The 36% Admin Overhead
The number nobody wants to calculate
More than a third of your work week isn't coaching. It's admin.
That's not a guess. A 2023 Censuswide survey of 251 U.S. entrepreneurs found that entrepreneurs spend an average of 36% of their work week on administrative tasks. Not strategic planning. Not client work. Not the thing they started their business to do. Admin. Logging expenses, managing schedules, creating invoices, entering data, ordering supplies, chasing details.
And 31% of those surveyed spend between a quarter and half of their entire week on it.
For coaches, it's even more specific. Research from Delenta found that for every 45-minute coaching session, coaches spend an additional 30 to 45 minutes on administrative tasks… session prep, detailed notes, tracking attendance, follow-up emails, action plans. That's nearly a one-to-one ratio. One hour coaching. One hour not coaching.
The same research found that coaches lose an average of 1.25 hours every day on manual tasks like scheduling and invoicing alone.
One coach I spoke with put it plainly: "Having too many different tools is what overwhelms me."
Another said: "It's just another login." All the logins are a major pain-point for her.
The math nobody does
If you're working a 40+ hour week and 36% of that is admin, you're spending somewhere around 15 to 18 hours a week on tasks that don't involve coaching anyone.

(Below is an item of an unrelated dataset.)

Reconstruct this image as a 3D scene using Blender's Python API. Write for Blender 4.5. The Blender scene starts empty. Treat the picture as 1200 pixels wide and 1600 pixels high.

That's two full workdays. Every week.
And if you're a solopreneur - which most coaches are - there's no team to absorb it. Every tool hiccup, every manual workaround, every "I'll figure it out later" lands on one person. You.
One coach described it as being in "this middle place where I don't quite have enough time myself, but I'm not at a point where I can really invest in... a person." Too busy to keep doing it all manually. Not quite ready to hire help. So you stay in the gap.
That gap is where the 36% lives.
What one piece of content actually costs
I know this math personally. Before starting Sidkik, I spent years as a program manager running teams of eight to ten people. Admin for that team was a full-time job. I thought leaving corporate would mean less overhead, not more.
I was wrong.
As an entrepreneur, the admin didn't go away. It just became mine. All of it. And one of the places it shows up most clearly is content.
Creating a single piece of worthwhile content - a social post, a blog article, a newsletter - takes about an hour when things are going well. That's with tools in place, a cadence figured out, and a process that works. But that hour is just the creation. Before it, there's planning. After it, there's finding imagery, posting to the right platform, engaging with real humans (which is business development and can't be skipped), and then circling back for analytics to understand what worked so you can inform the next one.
You can batch. It helps. But it doesn't save as much as people say it does. It's either sitting down for four or five hours to create a week's content or trying to get a single social post created and out the door in 30 minutes, if you're lucky.
For me, it's five to seven hours a week on content alone. That's the bare minimum. Something bigger like a case study, a lead magnet, a long-form blog like this one… and it's more.
And here's the part that makes the 36% feel personal: my work day gets bookended by my daughter's school schedule. Some days it's an hour of social media, an hour of blog writing, and I only have six hours total before pickup. The work that doesn't fit spills into evenings. Into weekends. What should be a 40-hour week stretches across seven days. And content creation - which is critical, not optional - ends up being a quarter to a third of all of it.
That's the overhead. Not dramatic, but much more than is generally planned for.
Not one crisis. Just relentless.
What we're obsessed with
This is what we think about at Sidkik every single day.
Not just making tools simpler. Removing the overhead. Eliminating the logins. Building something where every piece of the platform knows about every other piece, so you stop losing time translating between systems that don't talk to each other.
Right now, I'm building what we're calling the Content Studio. It's one place where your entire content ecosystem - blog posts, social content, newsletters, lead magnets, and more - gets ideated, created, scheduled, and published. No starting with spreadsheets to plan. No logging into three different platforms to post. No manual tracking what went where and when. And no logging into multiple platforms multiple times to get it all done.
Every piece of thought leadership and expertise you create lives in one ecosystem. The ideation informs the draft. The draft connects to your imagery. The imagery connects to the publish. The publish connects to the analytics. And the analytics inform the next piece of content.
That's not a pitch. That's what happens when you stop accepting the overhead as normal and start asking what it would look like without it.
The question
36% is the average. For coaches… with their session prep, their follow-ups, their content, their scheduling, their invoicing, their "just one more login"... it might be higher.
What would you do with a third of your week back?
Not someday. Not when you hire help. Not when things calm down.
What would you actually do with that time?